### Source excerpt
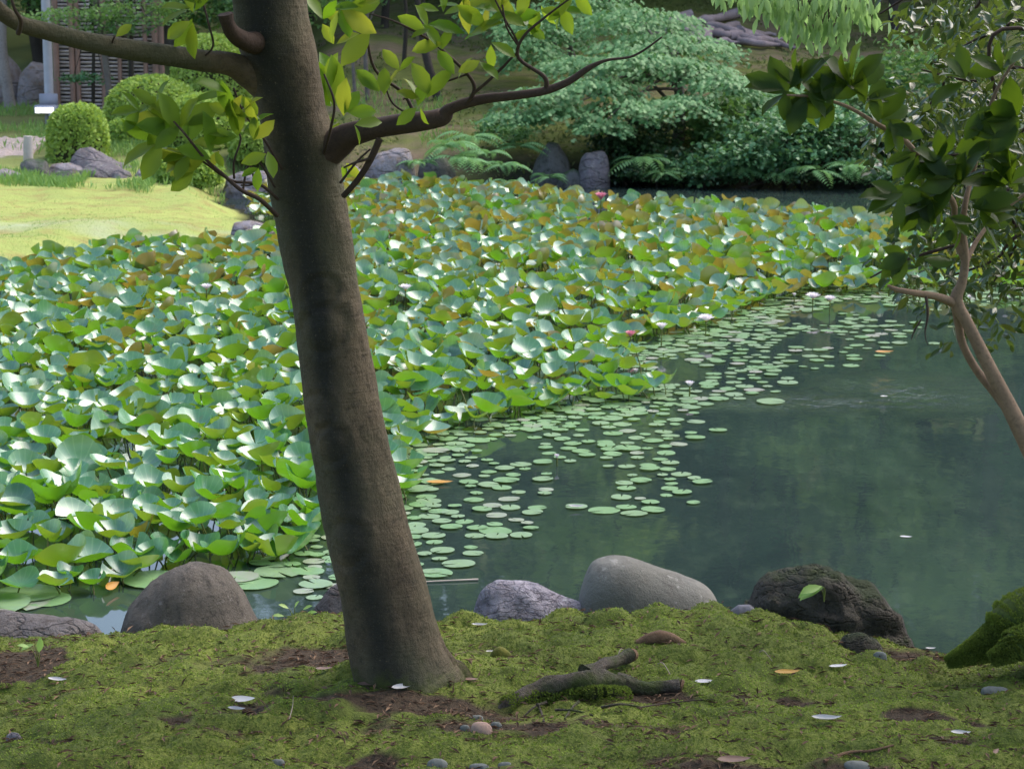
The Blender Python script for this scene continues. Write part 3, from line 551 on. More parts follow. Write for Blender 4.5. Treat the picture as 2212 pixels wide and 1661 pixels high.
# ================================================================== SHADE TREES BESIDE AND BEHIND THE VIEWER
def simple_tree(name, label, base, height, r0, blobs, leaf, mat, bark, seed, lean=(0, 0), group=None, proto='dia', wid=1.2, flat=.6, tint=(.5, .25), limbs=5, droop=0.0, cat='tree'):
    t = empty(name, base, label, cat, group); rr = random.Random(seed); b = Vector(base)
    top = b + Vector((lean[0], lean[1], height))
    mid = b.lerp(top, .5) + Vector((rr.uniform(-.12, .12), rr.uniform(-.1, .1), 0)) * height * .25
    path = smooth_path([b - Vector((0, 0, .1)), b.lerp(mid, .5) + Vector((rr.uniform(-.03, .03) * height, 0, 0)), mid, mid.lerp(top, .6), top], 6)
    g = Geo(); tube_geo(g, path, lerp_list([r0 * 1.25, r0, r0 * .8, r0 * .55, r0 * .25], len(path)), 10, fn=lambda a, P, th: a * (1 + .12 * vnoise(np.cos(th)[None] * 1.5, np.sin(th)[None] * 1.5, P[:, 2:3] * 3, seed)))
    for i_ in range(min(limbs, len(blobs) * 2)):
        c, rad, n = blobs[i_ % len(blobs)]; s0 = path[int(len(path) * rr.uniform(.35, .8))]
        e = Vector(c) + Vector([rr.uniform(-.6, .6) * q_ for q_ in rad])
        m1 = s0.lerp(e, .5) + Vector((0, 0, -.08 * (e - s0).length)); pp = smooth_path([s0, m1, e], 5)
        tube_geo(g, pp, lerp_list([r0 * .45, r0 * .28, r0 * .1], len(pp)), 6)
    g.build('trunk', bark, t)
    g = Geo(); crown(g, blobs, leaf, seed, flat=flat, proto=proto, wid=wid, tint=tint, droop=droop); g.build('crown', mat, t); return t
M_greybark = bark_mat('grey_bark', (.12, .10, .09), (.18, .155, .14), (.07, .06, .055), 4)
M_darkbark = bark_mat('dark_bark', (.035, .028, .024), (.055, .045, .038), (.02, .018, .016), 4)
M_palebark = bark_mat('pale_bark', (.24, .21, .21), (.32, .28, .27), (.14, .12, .11), 3)
simple_tree('shade_tree', 'leafy shade tree on the near bank outside the left of the view', (-4.2, 5.2, .5), 5.5, .16, [((-4.4, 5.4, 5.6), (2.3, 2.2, 1.6), 1500), ((-3.4, 7.8, 6.2), (1.8, 1.6, 1.2), 900)], .17, M_crown, M_darkbark, 21)
simple_tree('shade_tree', 'leafy shade tree on the near bank outside the right of the view', (4.4, 4.6, .5), 5.8, .17, [((3.9, 5.2, 5.4), (2.4, 2.4, 1.6), 1600), ((2.6, 7.2, 6.0), (1.8, 1.7, 1.2), 1000), ((5.6, 8, 4.6), (1.9, 1.8, 2), 1000)], .17, M_crown, M_darkbark, 22)
simple_tree('shade_tree', 'leafy shade tree behind the path of the viewer', (-1.4, -3.4, .9), 6, .2, [((-1.4, -2.6, 6), (4, 2.8, 2), 2200), ((3, -2, 6.2), (3.2, 2.8, 2), 1800), ((0, 1, 7), (4, 2.4, 1.6), 1800)], .19, M_crown, M_darkbark, 23)

# ================================================================== RIGHT FOREGROUND TREES
M_rbark = bark_mat('tan_thin_bark', (.19, .13, .09), (.25, .17, .12), (.10, .07, .055), 9, bd=.003)
M_dleaf = leaf_mat('dark_glossy_leaf', (.02, .05, .010), (.05, .085, .012), (.12, .20, .01), .45, .25, .42)
slim = empty('slender_tree', (2.25, 7.4, H(2.25, 7.4) + 0.0), 'slender fork-stemmed tree with large dark leaves at the right edge of the pond', 'tree')
Q = 7.2
def qq(*a): return [at(x, y, Q + (z if z else 0)) for x, y, z in a]
branch(slim, 'trunk', [Vector((2.25, 7.4, .35)), at(2370, 1250, 7.3)] + qq((2290, 1100, 0), (2215, 950, 0), (2165, 850, 0), (2130, 780, 0), (2090, 700, 0), (2065, 650, 0), (2078, 610, 0), (2085, 560, 0), (2080, 500, 0), (2085, 440, 0), (2100, 380, .05)), [.045, .04, .034, .028, .024, .021, .019, .021, .016, .013, .011, .009, .007], M_rbark, 12)
branch(slim, 'branch', qq((2190, 905, .05), (2150, 850, .06), (2110, 800, .07), (2080, 745, .06), (2070, 700, .04), (2062, 660, 0)), [.016, .014, .013, .013, .014, .013], M_rbark, 10)
branch(slim, 'branch', qq((2062, 655, 0), (2020, 640, -.05), (1970, 632, -.1), (1935, 625, -.12), (1917, 616, -.12)), [.016, .012, .010, .008, .004], M_rbark, 8)
branch(slim, 'branch', qq((2085, 560, 0), (2060, 500, 0), (2060, 440, -.05), (2020, 390, -.1), (1985, 340, -.12), (1950, 300, -.15), (1890, 265, -.2), (1830, 230, -.22), (1760, 210, -.25), (1700, 205, -.28)), [.014, .011, .010, .009, .009, .009, .007, .006, .005, .003], M_rbark, 8)
branch(slim, 'branch', qq((2085, 570, 0), (2110, 520, .05), (2150, 470, .1), (2200, 430, .1), (2260, 380, .1)), [.010, .007, .006, .005, .004], M_rbark, 6)
branch(slim, 'branch', qq((2095, 400, .05), (2120, 300, 0), (2150, 200, -.05), (2200, 120, -.05)), [.008, .007, .006, .004], M_rbark, 6)
branch(slim, 'dead_twig', qq((2000, 640, -.08), (2004, 680, -.1), (1998, 720, -.1), (2004, 745, -.1)), [.005, .004, .002, .001], M_twig, 5)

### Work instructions
Leave out the pictures and retype every line above exactly.

### Complete response
The Blender Python script for this scene continues. Write part 3, from line 551 on. More parts follow. Write for Blender 4.5. Treat the picture as 2212 pixels wide and 1661 pixels high.
# ================================================================== SHADE TREES BESIDE AND BEHIND THE VIEWER
def simple_tree(name, label, base, height, r0, blobs, leaf, mat, bark, seed, lean=(0, 0), group=None, proto='dia', wid=1.2, flat=.6, tint=(.5, .25), limbs=5, droop=0.0, cat='tree'):
    t = empty(name, base, label, cat, group); rr = random.Random(seed); b = Vector(base)
    top = b + Vector((lean[0], lean[1], height))
    mid = b.lerp(top, .5) + Vector((rr.uniform(-.12, .12), rr.uniform(-.1, .1), 0)) * height * .25
    path = smooth_path([b - Vector((0, 0, .1)), b.lerp(mid, .5) + Vector((rr.uniform(-.03, .03) * height, 0, 0)), mid, mid.lerp(top, .6), top], 6)
    g = Geo(); tube_geo(g, path, lerp_list([r0 * 1.25, r0, r0 * .8, r0 * .55, r0 * .25], len(path)), 10, fn=lambda a, P, th: a * (1 + .12 * vnoise(np.cos(th)[None] * 1.5, np.sin(th)[None] * 1.5, P[:, 2:3] * 3, seed)))
    for i_ in range(min(limbs, len(blobs) * 2)):
        c, rad, n = blobs[i_ % len(blobs)]; s0 = path[int(len(path) * rr.uniform(.35, .8))]
        e = Vector(c) + Vector([rr.uniform(-.6, .6) * q_ for q_ in rad])
        m1 = s0.lerp(e, .5) + Vector((0, 0, -.08 * (e - s0).length)); pp = smooth_path([s0, m1, e], 5)
        tube_geo(g, pp, lerp_list([r0 * .45, r0 * .28, r0 * .1], len(pp)), 6)
    g.build('trunk', bark, t)
    g = Geo(); crown(g, blobs, leaf, seed, flat=flat, proto=proto, wid=wid, tint=tint, droop=droop); g.build('crown', mat, t); return t
M_greybark = bark_mat('grey_bark', (.12, .10, .09), (.18, .155, .14), (.07, .06, .055), 4)
M_darkbark = bark_mat('dark_bark', (.035, .028, .024), (.055, .045, .038), (.02, .018, .016), 4)
M_palebark = bark_mat('pale_bark', (.24, .21, .21), (.32, .28, .27), (.14, .12, .11), 3)
simple_tree('shade_tree', 'leafy shade tree on the near bank outside the left of the view', (-4.2, 5.2, .5), 5.5, .16, [((-4.4, 5.4, 5.6), (2.3, 2.2, 1.6), 1500), ((-3.4, 7.8, 6.2), (1.8, 1.6, 1.2), 900)], .17, M_crown, M_darkbark, 21)
simple_tree('shade_tree', 'leafy shade tree on the near bank outside the right of the view', (4.4, 4.6, .5), 5.8, .17, [((3.9, 5.2, 5.4), (2.4, 2.4, 1.6), 1600), ((2.6, 7.2, 6.0), (1.8, 1.7, 1.2), 1000), ((5.6, 8, 4.6), (1.9, 1.8, 2), 1000)], .17, M_crown, M_darkbark, 22)
simple_tree('shade_tree', 'leafy shade tree behind the path of the viewer', (-1.4, -3.4, .9), 6, .2, [((-1.4, -2.6, 6), (4, 2.8, 2), 2200), ((3, -2, 6.2), (3.2, 2.8, 2), 1800), ((0, 1, 7), (4, 2.4, 1.6), 1800)], .19, M_crown, M_darkbark, 23)

# ================================================================== RIGHT FOREGROUND TREES
M_rbark = bark_mat('tan_thin_bark', (.19, .13, .09), (.25, .17, .12), (.10, .07, .055), 9, bd=.003)
M_dleaf = leaf_mat('dark_glossy_leaf', (.02, .05, .010), (.05, .085, .012), (.12, .20, .01), .45, .25, .42)
slim = empty('slender_tree', (2.25, 7.4, H(2.25, 7.4) + 0.0), 'slender fork-stemmed tree with large dark leaves at the right edge of the pond', 'tree')
Q = 7.2
def qq(*a): return [at(x, y, Q + (z if z else 0)) for x, y, z in a]
branch(slim, 'trunk', [Vector((2.25, 7.4, .35)), at(2370, 1250, 7.3)] + qq((2290, 1100, 0), (2215, 950, 0), (2165, 850, 0), (2130, 780, 0), (2090, 700, 0), (2065, 650, 0), (2078, 610, 0), (2085, 560, 0), (2080, 500, 0), (2085, 440, 0), (2100, 380, .05)), [.045, .04, .034, .028, .024, .021, .019, .021, .016, .013, .011, .009, .007], M_rbark, 12)
branch(slim, 'branch', qq((2190, 905, .05), (2150, 850, .06), (2110, 800, .07), (2080, 745, .06), (2070, 700, .04), (2062, 660, 0)), [.016, .014, .013, .013, .014, .013], M_rbark, 10)
branch(slim, 'branch', qq((2062, 655, 0), (2020, 640, -.05), (1970, 632, -.1), (1935, 625, -.12), (1917, 616, -.12)), [.016, .012, .010, .008, .004], M_rbark, 8)
branch(slim, 'branch', qq((2085, 560, 0), (2060, 500, 0), (2060, 440, -.05), (2020, 390, -.1), (1985, 340, -.12), (1950, 300, -.15), (1890, 265, -.2), (1830, 230, -.22), (1760, 210, -.25), (1700, 205, -.28)), [.014, .011, .010, .009, .009, .009, .007, .006, .005, .003], M_rbark, 8)
branch(slim, 'branch', qq((2085, 570, 0), (2110, 520, .05), (2150, 470, .1), (2200, 430, .1), (2260, 380, .1)), [.010, .007, .006, .005, .004], M_rbark, 6)
branch(slim, 'branch', qq((2095, 400, .05), (2120, 300, 0), (2150, 200, -.05), (2200, 120, -.05)), [.008, .007, .006, .004], M_rbark, 6)
branch(slim, 'dead_twig', qq((2000, 640, -.08), (2004, 680, -.1), (1998, 720, -.1), (2004, 745, -.1)), [.005, .004, .002, .001], M_twig, 5)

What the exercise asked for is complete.